Friday, October 06, 2006

Pluto's a dog not a planet; or poor, poor Percival Lowell

This week i had to go through all our solar system books and place stickers on them explaining the August 8, 2006 decision of the International Astronomical Union to redefine the status of Pluto as a "dwarf planet" and not a "planet". In the process i came across a few books i just had to read (you know how it is) including Ten Worlds: Everything that Orbits the Sun by Ken Croswell. Not quite sure why this particular juvenile title perked my interest except like many juvenile books it gives you just the right amount of interesting introductory information without boring you beyond belief. It covers the solar system; the sun; Mercury; Venus; the earth; the Moon; Mars; asteroids; Jupiter; Saturn; Uranus; Neptune; Pluto; the tenth Planet; comets; meteors; the solar systems birth; the ten planets; the seven big moons; the first four asteroids; and extreme planets (yes i just gave you the table of contents--good thing i'm not doing a school report here right?) But it does have some beautiful pictures and did tell me some interesting things i did not know (so much for that college astronomy class).
And about Percival Lowell: the poor guy kept trying and he kept failing. First he thought he saw canals on Mars--waterways the Martians had built--other astronomers made fun of him.

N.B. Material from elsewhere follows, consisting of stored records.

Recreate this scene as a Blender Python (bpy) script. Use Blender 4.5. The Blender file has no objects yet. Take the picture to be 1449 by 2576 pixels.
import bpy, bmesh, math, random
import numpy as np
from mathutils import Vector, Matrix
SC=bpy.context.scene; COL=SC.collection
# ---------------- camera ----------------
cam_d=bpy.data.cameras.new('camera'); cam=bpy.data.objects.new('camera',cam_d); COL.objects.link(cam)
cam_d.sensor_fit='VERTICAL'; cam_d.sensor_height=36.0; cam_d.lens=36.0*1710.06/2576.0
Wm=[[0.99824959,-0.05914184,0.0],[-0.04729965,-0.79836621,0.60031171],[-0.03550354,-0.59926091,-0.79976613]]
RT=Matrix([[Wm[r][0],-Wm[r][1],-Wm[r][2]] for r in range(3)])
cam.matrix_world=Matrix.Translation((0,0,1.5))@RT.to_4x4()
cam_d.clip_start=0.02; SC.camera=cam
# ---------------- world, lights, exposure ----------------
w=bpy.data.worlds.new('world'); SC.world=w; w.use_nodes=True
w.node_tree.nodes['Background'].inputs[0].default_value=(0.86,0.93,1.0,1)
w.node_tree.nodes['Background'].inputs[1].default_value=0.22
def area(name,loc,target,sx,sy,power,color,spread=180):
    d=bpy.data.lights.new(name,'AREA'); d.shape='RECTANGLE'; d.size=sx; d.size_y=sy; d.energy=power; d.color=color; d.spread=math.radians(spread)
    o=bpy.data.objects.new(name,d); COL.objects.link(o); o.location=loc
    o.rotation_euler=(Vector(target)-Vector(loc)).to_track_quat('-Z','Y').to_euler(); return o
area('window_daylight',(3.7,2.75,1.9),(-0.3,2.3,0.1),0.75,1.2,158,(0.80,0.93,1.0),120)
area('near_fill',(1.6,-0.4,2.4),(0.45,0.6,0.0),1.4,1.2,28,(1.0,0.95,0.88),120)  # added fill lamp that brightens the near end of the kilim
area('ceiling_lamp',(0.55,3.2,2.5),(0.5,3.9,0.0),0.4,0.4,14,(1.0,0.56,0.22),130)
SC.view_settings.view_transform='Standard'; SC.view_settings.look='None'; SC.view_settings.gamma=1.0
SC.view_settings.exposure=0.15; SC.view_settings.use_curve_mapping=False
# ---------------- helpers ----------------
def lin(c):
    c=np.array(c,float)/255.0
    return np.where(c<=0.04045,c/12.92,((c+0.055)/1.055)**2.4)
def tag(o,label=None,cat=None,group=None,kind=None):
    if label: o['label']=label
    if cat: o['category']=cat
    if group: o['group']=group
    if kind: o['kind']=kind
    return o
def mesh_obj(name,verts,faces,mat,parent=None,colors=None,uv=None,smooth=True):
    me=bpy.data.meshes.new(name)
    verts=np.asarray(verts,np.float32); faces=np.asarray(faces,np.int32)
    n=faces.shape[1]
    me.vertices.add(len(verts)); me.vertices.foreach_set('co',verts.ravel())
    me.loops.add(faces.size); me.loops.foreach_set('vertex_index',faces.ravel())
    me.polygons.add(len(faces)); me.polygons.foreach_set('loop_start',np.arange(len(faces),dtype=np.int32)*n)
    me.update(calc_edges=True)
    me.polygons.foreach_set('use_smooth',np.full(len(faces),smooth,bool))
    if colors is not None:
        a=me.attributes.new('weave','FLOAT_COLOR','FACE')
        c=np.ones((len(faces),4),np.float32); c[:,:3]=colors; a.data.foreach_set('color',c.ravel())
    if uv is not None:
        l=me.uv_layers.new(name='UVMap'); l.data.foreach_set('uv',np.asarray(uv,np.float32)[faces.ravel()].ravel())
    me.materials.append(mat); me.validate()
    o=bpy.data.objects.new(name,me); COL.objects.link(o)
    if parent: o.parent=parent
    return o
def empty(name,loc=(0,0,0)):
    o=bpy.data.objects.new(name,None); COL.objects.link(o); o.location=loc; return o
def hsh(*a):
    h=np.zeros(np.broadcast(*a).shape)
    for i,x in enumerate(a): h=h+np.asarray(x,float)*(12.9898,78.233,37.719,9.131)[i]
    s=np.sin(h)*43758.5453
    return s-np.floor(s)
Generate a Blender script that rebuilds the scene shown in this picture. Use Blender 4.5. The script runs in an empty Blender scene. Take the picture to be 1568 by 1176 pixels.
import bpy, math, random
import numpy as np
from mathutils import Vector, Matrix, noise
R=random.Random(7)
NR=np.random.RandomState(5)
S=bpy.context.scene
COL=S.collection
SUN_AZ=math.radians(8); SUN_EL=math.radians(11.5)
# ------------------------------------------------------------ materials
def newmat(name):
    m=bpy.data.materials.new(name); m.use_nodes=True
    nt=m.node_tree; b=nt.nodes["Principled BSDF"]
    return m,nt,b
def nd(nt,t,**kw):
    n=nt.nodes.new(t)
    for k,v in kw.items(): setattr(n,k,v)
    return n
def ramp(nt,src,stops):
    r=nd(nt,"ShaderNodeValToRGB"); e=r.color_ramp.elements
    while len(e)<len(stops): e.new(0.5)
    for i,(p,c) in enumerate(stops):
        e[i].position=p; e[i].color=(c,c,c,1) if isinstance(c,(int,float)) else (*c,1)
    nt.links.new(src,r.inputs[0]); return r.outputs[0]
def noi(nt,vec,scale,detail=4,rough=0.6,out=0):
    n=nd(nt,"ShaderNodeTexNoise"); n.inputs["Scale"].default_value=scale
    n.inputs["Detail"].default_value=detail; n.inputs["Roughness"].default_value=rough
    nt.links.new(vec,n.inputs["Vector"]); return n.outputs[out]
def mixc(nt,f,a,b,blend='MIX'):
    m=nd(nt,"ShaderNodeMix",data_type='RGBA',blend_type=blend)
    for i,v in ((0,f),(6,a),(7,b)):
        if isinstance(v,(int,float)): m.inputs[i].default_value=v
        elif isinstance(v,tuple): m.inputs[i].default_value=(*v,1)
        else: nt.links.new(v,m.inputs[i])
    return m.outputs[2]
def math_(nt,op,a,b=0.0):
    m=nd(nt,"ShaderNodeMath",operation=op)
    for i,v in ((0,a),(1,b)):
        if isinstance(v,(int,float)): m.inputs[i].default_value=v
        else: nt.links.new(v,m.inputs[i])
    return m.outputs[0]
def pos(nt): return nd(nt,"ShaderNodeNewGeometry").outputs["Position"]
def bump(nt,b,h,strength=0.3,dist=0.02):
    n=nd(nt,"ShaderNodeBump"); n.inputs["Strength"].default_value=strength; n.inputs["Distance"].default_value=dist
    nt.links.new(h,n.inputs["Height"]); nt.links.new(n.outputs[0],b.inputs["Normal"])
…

To prove he was a good astronomer he wanted to discover a new planet, studying the motion of Uranus he believed the gravity of a ninth planet was pulling it--he searched and searched but never found it--he died in 1916. When a new planet was discovered by Clyde Tombaugh at Lowell Observatory on February 18, 1930 it was named Pluto at the suggestion of a little girl (for the god of the underworld--because he lives in darkness as does the planet being so far from the sun) and because the first two letters were P L for Percival Lowell. Now with this downgrade poor Percival is foiled yet again.